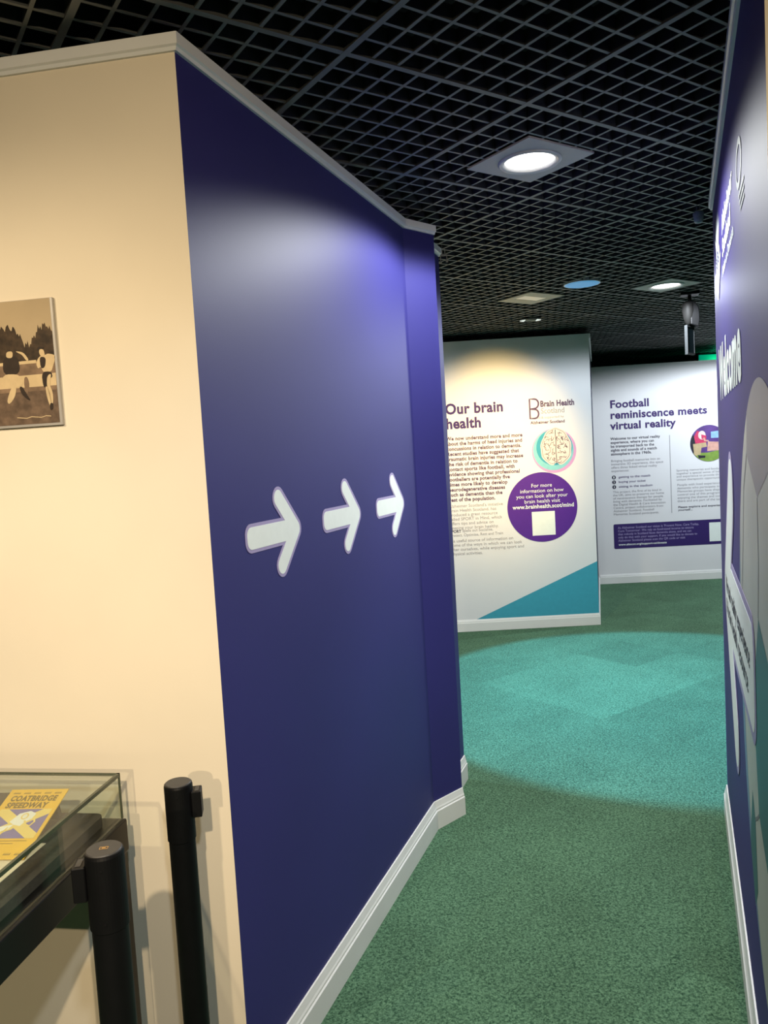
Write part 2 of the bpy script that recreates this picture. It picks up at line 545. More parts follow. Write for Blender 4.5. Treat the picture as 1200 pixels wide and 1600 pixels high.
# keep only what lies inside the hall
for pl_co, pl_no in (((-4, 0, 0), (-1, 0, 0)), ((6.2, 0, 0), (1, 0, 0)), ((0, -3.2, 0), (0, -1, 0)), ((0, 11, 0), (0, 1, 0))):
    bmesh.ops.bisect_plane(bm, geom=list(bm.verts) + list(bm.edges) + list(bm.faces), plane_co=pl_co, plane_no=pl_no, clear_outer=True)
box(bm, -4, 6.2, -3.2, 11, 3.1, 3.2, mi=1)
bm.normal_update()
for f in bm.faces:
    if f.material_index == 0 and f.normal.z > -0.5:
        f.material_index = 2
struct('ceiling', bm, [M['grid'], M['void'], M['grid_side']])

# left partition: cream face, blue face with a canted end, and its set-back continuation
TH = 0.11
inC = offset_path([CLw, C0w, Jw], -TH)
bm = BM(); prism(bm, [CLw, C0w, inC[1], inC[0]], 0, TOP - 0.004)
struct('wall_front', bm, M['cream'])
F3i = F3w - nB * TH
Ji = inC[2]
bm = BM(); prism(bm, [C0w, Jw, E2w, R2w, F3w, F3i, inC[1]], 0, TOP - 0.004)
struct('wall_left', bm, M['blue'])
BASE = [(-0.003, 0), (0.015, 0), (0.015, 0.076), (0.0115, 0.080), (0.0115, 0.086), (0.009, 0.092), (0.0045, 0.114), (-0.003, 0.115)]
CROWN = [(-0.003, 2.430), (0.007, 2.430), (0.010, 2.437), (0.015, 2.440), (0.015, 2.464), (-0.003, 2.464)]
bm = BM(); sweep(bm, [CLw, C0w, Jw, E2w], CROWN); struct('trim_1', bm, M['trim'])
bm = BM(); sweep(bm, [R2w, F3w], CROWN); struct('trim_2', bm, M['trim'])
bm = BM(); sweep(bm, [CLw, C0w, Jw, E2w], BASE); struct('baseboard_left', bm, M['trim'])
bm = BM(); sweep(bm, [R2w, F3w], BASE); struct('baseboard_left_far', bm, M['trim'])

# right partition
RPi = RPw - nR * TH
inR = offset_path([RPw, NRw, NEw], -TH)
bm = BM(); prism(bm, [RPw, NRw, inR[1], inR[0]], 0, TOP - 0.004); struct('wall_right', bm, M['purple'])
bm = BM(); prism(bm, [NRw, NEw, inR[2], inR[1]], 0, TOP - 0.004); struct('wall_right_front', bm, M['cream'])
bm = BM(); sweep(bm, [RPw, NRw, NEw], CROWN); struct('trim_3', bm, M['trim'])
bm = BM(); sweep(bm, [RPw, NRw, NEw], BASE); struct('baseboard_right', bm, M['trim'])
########
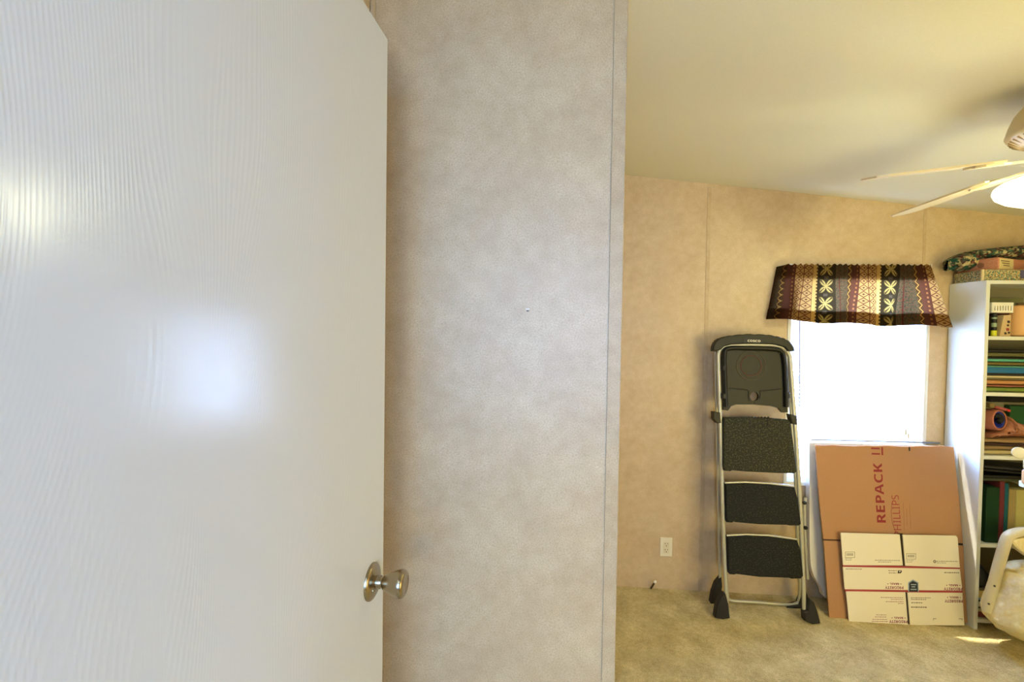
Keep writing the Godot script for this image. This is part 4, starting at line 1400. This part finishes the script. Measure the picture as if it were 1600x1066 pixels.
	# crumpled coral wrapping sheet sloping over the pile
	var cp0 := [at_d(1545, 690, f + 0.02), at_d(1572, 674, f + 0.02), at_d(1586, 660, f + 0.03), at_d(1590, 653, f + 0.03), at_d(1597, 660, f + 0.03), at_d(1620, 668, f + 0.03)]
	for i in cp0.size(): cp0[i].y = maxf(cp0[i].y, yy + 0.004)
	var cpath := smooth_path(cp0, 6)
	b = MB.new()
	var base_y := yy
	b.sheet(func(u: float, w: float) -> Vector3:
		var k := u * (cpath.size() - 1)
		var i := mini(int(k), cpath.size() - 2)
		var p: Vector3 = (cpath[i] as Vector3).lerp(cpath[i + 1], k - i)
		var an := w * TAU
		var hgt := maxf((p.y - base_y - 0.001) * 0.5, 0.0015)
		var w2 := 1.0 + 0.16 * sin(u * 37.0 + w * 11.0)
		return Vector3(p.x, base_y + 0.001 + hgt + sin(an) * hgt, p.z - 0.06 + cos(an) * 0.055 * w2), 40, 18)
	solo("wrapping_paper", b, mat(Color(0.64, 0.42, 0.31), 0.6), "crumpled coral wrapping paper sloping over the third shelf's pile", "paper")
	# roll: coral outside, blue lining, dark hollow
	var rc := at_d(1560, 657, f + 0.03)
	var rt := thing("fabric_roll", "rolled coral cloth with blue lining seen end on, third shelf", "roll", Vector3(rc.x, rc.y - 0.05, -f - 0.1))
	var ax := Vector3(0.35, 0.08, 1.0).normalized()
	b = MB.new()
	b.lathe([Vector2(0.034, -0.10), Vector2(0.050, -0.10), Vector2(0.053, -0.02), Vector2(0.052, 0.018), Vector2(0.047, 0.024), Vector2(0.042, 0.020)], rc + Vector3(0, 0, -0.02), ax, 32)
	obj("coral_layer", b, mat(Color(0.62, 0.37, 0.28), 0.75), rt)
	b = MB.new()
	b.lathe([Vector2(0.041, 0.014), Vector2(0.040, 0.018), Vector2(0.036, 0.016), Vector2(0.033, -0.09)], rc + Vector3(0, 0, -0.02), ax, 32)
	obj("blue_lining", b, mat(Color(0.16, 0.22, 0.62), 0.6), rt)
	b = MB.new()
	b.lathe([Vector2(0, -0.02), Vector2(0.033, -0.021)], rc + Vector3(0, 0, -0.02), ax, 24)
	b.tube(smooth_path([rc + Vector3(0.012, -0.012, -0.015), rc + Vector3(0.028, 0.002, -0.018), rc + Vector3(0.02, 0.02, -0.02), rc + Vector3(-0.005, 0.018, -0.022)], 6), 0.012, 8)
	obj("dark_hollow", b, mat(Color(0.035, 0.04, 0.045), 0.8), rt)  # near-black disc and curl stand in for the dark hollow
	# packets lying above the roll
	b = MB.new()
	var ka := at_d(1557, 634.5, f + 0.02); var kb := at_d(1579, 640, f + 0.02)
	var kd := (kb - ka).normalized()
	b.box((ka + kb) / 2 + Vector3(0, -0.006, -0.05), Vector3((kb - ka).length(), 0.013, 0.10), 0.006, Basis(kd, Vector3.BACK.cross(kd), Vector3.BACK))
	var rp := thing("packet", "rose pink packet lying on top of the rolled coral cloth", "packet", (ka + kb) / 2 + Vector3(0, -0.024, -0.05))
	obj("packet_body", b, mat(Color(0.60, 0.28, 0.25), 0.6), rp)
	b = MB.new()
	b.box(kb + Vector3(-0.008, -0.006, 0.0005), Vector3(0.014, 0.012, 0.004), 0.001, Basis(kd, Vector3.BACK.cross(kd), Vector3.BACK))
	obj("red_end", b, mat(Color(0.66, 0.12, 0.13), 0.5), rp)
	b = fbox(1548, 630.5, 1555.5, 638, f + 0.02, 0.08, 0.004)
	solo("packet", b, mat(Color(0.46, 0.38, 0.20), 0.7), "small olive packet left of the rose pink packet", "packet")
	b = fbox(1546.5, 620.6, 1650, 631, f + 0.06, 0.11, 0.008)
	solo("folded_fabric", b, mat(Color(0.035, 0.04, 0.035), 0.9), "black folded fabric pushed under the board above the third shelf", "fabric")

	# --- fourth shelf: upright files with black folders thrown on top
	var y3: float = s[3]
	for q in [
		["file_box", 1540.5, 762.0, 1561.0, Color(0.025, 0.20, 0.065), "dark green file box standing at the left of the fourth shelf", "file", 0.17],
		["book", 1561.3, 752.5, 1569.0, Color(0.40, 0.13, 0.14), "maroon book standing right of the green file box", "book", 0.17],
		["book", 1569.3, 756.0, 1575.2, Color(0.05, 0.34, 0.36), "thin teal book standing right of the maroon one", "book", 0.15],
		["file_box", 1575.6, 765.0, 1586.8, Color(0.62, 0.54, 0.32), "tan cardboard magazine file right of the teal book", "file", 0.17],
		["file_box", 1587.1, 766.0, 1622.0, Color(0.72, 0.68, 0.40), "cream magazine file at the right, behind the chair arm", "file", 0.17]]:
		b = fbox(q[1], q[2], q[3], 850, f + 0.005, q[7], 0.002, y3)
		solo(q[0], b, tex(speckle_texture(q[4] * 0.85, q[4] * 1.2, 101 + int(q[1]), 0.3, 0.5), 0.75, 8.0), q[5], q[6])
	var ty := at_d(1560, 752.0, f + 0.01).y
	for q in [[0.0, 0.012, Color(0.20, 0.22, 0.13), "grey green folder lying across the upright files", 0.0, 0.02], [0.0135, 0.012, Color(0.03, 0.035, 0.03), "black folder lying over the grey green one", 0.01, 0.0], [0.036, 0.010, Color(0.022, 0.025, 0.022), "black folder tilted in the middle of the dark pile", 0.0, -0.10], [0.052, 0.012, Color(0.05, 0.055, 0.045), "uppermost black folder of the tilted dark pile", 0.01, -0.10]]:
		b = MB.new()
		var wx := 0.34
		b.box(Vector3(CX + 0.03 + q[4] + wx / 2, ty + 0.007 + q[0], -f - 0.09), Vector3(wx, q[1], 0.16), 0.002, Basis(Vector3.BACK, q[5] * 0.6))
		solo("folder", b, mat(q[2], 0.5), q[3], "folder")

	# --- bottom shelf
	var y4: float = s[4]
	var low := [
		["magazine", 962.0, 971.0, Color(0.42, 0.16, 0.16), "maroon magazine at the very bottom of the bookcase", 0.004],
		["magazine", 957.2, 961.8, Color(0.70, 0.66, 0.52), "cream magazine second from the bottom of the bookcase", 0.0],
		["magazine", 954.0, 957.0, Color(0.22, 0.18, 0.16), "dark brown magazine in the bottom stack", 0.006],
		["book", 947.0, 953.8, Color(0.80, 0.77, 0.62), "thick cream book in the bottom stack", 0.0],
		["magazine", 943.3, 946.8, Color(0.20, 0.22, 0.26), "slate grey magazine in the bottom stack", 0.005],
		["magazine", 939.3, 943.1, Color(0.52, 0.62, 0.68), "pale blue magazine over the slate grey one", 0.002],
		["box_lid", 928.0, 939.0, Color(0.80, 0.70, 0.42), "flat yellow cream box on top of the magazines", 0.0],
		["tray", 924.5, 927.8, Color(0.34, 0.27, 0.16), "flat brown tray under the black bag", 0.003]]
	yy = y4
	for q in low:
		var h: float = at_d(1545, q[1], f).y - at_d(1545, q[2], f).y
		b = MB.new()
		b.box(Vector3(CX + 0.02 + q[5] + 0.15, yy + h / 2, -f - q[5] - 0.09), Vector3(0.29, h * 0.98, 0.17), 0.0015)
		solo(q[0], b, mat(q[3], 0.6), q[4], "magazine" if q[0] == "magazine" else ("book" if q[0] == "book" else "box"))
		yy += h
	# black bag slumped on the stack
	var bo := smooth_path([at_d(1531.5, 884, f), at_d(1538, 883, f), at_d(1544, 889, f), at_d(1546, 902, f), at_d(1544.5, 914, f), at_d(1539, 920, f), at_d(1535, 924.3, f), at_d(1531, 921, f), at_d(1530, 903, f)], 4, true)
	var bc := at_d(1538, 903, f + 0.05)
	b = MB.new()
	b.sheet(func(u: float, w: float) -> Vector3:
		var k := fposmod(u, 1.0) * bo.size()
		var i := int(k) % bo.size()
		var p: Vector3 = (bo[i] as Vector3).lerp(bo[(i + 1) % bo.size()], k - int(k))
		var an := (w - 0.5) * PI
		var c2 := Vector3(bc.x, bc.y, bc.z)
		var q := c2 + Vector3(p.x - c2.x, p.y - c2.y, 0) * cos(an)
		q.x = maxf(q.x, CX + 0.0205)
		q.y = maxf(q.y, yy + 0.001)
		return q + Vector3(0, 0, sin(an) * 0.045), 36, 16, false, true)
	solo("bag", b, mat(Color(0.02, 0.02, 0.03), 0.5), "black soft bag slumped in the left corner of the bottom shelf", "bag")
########
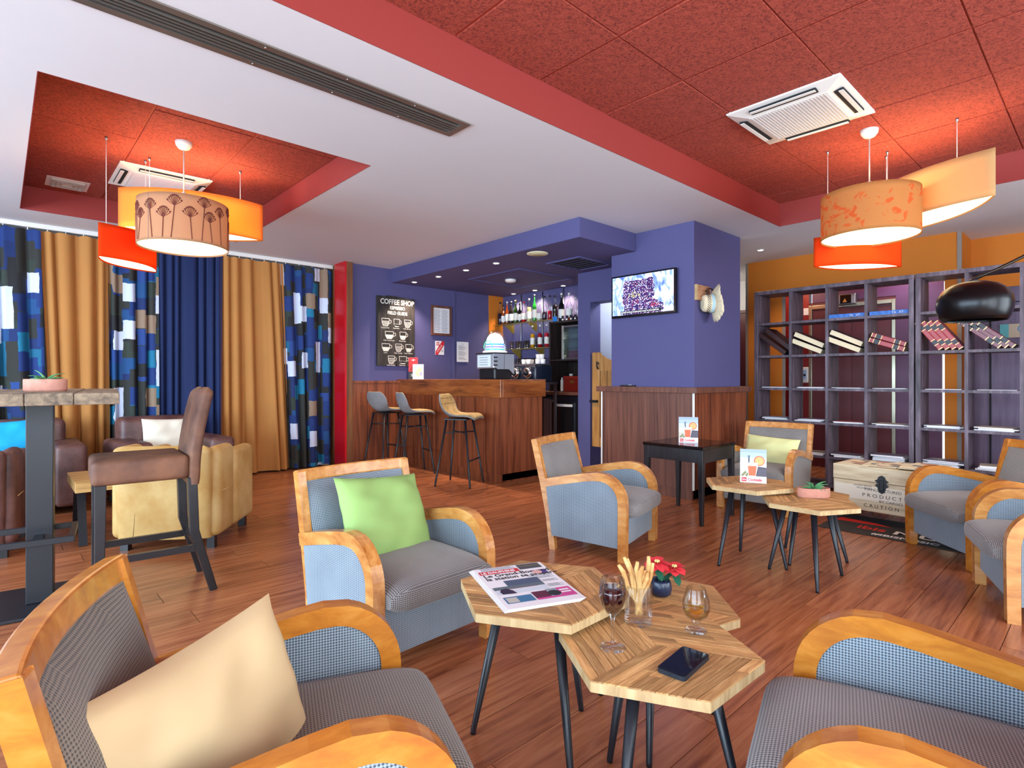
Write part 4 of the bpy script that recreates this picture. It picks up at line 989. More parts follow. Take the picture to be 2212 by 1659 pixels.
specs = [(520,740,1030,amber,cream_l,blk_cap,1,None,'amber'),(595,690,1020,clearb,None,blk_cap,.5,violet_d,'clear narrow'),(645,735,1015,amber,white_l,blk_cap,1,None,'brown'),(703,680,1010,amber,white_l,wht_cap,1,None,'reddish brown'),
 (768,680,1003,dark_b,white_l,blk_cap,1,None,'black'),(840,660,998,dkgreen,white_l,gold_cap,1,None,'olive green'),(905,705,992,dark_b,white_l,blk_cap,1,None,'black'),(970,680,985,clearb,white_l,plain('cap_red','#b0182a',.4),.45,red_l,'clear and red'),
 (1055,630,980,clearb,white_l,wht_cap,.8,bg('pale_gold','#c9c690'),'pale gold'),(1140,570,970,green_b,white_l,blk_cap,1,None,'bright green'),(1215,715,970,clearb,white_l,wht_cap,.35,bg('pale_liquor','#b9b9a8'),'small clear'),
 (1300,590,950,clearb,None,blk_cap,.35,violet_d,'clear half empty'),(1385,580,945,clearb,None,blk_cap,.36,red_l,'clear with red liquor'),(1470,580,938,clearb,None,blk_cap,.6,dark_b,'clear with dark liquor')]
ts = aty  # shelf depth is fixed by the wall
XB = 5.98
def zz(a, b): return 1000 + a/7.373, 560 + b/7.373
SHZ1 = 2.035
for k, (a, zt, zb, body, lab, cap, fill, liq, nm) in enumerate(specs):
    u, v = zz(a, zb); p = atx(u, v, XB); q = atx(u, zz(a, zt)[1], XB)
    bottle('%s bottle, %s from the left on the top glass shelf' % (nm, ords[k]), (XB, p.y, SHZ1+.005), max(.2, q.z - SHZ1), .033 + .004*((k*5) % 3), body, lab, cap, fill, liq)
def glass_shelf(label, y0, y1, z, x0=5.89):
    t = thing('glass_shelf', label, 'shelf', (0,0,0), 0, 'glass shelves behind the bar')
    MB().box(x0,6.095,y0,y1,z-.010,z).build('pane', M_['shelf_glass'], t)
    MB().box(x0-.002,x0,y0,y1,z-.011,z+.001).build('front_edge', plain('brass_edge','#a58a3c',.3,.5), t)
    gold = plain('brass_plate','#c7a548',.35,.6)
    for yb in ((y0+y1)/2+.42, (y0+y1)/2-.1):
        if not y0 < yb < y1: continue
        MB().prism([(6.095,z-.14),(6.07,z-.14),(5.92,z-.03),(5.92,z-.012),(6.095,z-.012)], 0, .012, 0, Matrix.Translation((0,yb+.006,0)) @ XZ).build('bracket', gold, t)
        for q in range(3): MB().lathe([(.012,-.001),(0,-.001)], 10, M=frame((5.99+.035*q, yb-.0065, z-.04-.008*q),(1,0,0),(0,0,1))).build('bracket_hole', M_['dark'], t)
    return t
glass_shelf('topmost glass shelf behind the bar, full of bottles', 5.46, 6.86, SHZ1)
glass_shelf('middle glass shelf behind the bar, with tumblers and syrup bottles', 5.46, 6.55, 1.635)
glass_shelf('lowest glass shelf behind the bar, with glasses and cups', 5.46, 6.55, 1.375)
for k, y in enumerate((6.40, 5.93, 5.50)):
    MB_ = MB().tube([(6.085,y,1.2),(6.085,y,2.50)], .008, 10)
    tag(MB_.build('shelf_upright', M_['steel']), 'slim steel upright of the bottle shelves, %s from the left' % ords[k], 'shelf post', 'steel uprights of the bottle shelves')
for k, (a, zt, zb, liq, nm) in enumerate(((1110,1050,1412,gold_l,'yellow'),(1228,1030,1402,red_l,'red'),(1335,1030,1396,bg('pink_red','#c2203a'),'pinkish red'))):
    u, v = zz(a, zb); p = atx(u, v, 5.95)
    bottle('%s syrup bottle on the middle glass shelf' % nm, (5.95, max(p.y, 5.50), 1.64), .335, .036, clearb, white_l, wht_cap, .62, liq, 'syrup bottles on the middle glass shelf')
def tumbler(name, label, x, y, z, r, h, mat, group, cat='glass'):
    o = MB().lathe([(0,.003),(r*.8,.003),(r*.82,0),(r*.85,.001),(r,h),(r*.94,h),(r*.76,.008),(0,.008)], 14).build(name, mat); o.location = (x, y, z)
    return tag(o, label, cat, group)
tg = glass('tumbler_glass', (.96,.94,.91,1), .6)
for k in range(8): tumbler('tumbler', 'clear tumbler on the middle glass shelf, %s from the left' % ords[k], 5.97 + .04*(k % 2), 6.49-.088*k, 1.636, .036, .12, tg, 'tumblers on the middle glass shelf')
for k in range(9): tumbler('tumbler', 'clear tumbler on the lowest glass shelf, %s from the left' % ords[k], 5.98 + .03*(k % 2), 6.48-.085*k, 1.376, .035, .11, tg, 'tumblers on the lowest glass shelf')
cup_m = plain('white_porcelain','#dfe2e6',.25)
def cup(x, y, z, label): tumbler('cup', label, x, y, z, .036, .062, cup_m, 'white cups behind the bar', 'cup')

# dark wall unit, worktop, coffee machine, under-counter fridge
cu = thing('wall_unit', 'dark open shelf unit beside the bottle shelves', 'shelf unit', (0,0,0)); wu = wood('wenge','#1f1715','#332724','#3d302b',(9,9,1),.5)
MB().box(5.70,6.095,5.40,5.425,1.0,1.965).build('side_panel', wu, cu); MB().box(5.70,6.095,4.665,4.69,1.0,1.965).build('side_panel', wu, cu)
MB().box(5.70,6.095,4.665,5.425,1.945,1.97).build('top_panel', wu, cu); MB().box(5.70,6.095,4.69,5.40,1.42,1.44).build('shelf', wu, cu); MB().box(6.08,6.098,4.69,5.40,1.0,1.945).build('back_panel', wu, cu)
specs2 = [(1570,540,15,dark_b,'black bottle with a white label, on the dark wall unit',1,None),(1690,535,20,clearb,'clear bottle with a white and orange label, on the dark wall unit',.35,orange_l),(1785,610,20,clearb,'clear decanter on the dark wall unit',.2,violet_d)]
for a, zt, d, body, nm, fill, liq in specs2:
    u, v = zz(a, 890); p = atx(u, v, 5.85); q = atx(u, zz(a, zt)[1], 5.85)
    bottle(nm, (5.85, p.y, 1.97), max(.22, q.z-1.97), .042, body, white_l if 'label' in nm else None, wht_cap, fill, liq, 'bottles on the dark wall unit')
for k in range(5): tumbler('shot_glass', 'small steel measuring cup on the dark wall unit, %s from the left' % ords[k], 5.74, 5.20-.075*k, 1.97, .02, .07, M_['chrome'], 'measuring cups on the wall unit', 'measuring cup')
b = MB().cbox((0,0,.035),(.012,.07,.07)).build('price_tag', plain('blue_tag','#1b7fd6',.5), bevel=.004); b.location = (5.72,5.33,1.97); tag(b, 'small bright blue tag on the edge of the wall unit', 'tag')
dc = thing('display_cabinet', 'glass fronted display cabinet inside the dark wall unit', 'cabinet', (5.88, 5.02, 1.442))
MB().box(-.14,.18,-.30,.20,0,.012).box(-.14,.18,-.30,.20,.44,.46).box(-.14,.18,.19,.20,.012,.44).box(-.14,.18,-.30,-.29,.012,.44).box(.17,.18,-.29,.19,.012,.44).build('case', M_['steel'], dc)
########
- _Task instructions_
Your task is to retype the entries verbatim, starting with the line that holds "Write part 2" and stopping after the line that holds "struct('ceiling', bm, [M['grid'], M['void'], M['grid_side']])".

- _Expected answer_
Write part 2 of the bpy script that recreates this picture. It picks up at line 545. More parts follow. Write for Blender 4.5. Treat the picture as 1200 pixels wide and 1600 pixels high.
# keep only what lies inside the hall
for pl_co, pl_no in (((-4, 0, 0), (-1, 0, 0)), ((6.2, 0, 0), (1, 0, 0)), ((0, -3.2, 0), (0, -1, 0)), ((0, 11, 0), (0, 1, 0))):
    bmesh.ops.bisect_plane(bm, geom=list(bm.verts) + list(bm.edges) + list(bm.faces), plane_co=pl_co, plane_no=pl_no, clear_outer=True)
box(bm, -4, 6.2, -3.2, 11, 3.1, 3.2, mi=1)
bm.normal_update()
for f in bm.faces:
    if f.material_index == 0 and f.normal.z > -0.5:
        f.material_index = 2
struct('ceiling', bm, [M['grid'], M['void'], M['grid_side']])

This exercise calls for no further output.